With this incomplete participatory installation,Year of Uncertainty Artists-In-Residence Alex Strada and Tali Keren ask visitors to critically engage with the U.S. Constitution and pose two questions: What 28th Amendment to the U.S. Constitution would you propose? And: Do you think it is possible to amend an unequal system? Opening with the phrase “We the People,” the Constitution was written in 1787 by and for wealthy white male property owners, and to date, only 27 amendments have been ratified to change the document. This legacy and the embedded issues of structural racism, settler-colonial violence, heteropatriarchy, and labor inequities are illuminated here in videos featuring legal scholars.
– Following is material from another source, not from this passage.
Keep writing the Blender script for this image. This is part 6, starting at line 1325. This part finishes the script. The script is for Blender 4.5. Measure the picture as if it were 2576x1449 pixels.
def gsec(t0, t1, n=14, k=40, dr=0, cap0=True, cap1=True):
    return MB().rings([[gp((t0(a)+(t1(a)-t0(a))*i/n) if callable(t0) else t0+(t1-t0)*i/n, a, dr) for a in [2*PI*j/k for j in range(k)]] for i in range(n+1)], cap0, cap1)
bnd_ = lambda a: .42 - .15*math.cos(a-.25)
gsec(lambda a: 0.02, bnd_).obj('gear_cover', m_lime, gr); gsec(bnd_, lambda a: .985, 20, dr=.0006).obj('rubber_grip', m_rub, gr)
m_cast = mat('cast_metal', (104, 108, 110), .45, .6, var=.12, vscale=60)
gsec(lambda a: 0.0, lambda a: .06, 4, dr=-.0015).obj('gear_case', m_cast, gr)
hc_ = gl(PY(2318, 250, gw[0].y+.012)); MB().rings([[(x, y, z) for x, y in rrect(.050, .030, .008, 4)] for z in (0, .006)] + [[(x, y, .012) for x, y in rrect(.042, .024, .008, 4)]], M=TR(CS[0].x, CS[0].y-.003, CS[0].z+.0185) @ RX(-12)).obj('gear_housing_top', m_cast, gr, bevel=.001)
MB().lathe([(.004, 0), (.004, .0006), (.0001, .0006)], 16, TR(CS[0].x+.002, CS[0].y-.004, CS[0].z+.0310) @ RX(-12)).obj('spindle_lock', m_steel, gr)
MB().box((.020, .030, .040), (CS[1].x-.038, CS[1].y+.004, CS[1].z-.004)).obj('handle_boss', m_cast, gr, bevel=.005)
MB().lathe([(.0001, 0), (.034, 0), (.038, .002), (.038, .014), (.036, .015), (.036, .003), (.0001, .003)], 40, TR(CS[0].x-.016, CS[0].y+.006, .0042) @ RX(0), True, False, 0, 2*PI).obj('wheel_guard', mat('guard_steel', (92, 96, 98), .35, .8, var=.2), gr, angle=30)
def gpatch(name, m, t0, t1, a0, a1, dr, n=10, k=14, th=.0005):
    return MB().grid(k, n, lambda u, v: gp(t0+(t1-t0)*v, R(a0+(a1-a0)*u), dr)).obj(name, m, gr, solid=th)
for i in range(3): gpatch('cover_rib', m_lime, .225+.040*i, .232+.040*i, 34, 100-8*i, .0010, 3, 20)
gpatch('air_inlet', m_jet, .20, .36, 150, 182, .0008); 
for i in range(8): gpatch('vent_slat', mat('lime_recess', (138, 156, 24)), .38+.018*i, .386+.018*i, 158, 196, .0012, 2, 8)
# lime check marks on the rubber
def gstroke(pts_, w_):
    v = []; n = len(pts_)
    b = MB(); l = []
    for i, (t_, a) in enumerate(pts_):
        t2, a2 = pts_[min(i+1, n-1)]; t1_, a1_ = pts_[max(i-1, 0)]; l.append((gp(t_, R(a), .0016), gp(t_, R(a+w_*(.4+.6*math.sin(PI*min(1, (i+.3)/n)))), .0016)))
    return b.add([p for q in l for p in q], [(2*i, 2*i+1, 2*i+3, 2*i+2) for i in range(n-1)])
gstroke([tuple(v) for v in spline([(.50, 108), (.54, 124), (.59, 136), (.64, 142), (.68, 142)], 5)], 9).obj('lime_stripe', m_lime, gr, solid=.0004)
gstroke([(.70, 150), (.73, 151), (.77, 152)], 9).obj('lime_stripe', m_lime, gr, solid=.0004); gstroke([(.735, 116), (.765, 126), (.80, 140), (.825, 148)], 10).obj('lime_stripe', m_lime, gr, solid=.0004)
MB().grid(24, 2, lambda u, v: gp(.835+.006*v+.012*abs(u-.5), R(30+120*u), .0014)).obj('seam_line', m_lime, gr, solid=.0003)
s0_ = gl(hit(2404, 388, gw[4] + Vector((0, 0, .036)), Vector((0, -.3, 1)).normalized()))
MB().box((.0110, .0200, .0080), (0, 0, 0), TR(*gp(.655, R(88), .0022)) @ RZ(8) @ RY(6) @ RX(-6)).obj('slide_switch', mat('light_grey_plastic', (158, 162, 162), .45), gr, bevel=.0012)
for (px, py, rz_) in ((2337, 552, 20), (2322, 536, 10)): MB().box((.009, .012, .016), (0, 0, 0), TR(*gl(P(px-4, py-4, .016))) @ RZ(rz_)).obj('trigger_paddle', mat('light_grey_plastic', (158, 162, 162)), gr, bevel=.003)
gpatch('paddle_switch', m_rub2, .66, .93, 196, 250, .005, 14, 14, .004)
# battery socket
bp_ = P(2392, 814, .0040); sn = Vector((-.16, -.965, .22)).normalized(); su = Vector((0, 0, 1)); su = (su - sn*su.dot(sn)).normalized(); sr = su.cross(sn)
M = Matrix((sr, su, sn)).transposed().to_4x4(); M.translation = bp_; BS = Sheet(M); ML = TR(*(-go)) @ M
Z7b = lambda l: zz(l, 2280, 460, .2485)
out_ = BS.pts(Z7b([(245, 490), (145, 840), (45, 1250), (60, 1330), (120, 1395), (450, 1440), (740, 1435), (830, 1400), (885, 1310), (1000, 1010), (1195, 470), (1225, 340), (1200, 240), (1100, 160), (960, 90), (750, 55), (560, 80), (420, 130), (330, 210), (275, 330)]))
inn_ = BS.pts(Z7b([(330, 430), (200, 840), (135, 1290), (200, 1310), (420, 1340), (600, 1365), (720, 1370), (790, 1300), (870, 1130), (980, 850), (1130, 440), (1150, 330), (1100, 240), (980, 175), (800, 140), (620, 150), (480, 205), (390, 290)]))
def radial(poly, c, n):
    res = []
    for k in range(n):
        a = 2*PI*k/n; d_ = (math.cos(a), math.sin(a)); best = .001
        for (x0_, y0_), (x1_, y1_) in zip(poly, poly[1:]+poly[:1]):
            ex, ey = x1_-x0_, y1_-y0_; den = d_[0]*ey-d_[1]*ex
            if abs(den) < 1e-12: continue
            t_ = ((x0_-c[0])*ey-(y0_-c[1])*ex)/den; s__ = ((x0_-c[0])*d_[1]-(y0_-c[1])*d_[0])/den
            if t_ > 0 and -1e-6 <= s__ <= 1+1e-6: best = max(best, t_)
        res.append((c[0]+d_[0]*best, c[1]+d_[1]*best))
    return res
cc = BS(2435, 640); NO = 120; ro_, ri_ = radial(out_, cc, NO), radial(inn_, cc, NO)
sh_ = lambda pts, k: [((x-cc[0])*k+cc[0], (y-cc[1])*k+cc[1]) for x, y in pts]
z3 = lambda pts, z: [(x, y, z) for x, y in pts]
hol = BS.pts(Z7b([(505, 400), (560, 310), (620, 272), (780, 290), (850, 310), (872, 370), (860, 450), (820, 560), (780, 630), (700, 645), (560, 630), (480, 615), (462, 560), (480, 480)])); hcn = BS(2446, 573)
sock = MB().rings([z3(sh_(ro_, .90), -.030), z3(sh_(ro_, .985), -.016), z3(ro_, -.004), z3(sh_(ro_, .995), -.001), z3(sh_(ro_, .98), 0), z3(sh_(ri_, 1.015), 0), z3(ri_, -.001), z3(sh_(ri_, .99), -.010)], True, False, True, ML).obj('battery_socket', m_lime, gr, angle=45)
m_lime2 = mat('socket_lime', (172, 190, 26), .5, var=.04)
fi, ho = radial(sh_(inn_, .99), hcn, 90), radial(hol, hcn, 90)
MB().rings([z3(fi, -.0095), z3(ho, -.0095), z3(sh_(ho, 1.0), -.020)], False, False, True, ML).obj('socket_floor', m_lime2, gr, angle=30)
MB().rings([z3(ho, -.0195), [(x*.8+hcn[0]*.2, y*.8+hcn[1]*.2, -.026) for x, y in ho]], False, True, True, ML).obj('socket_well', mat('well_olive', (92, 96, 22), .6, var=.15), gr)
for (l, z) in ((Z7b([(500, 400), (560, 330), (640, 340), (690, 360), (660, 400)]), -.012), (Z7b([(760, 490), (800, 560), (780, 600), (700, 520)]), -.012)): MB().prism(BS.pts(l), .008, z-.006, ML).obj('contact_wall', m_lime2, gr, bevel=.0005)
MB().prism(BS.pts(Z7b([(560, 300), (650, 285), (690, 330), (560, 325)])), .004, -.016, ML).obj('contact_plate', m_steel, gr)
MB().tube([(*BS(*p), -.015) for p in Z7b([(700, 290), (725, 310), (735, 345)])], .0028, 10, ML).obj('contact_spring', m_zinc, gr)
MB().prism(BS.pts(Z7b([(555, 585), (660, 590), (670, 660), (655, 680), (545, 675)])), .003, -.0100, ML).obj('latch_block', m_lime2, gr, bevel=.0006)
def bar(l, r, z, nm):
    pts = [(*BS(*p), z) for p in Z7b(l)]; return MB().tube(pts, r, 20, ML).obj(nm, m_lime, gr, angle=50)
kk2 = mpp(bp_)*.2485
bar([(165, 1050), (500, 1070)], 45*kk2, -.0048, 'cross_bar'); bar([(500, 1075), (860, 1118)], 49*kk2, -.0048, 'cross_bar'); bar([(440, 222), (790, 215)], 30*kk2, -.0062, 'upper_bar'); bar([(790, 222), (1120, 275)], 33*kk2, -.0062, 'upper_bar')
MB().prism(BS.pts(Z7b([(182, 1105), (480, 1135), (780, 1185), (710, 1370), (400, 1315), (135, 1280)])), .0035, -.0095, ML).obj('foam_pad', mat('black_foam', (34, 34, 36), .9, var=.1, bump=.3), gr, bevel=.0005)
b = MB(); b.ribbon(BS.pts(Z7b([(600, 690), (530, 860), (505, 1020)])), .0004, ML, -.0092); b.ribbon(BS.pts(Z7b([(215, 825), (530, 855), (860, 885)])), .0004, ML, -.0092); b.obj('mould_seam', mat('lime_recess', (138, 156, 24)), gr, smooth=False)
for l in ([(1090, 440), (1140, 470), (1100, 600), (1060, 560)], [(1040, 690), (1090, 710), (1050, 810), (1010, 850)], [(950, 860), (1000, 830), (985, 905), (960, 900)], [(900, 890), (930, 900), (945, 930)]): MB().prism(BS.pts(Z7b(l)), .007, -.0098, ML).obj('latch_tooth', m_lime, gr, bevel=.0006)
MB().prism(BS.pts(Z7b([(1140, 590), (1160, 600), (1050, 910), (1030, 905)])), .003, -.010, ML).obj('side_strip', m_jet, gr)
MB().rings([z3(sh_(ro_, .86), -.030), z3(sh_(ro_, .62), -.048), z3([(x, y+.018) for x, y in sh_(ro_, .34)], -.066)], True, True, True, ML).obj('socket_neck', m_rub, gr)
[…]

Central to the installation are sonic soapbox sculptures that build upon the history of the soapbox as a site of collective struggle, while also emphasizing listening, mutuality, and access. These objects emit an in-progress oral archive of responses to the project’s questions that have been recorded by visitors and will accrue over the course of the exhibition. Visitors are invited to engage by listening and by using the recording booth to add to this work.
The installation is activated through a series of public workshops Strada and Keren planned with Year of Uncertainty community partners and legal scholars. These gatherings bring people together to collectively consider, question, and debate systemic repair, radical change, and abolition to imagine more equitable futures.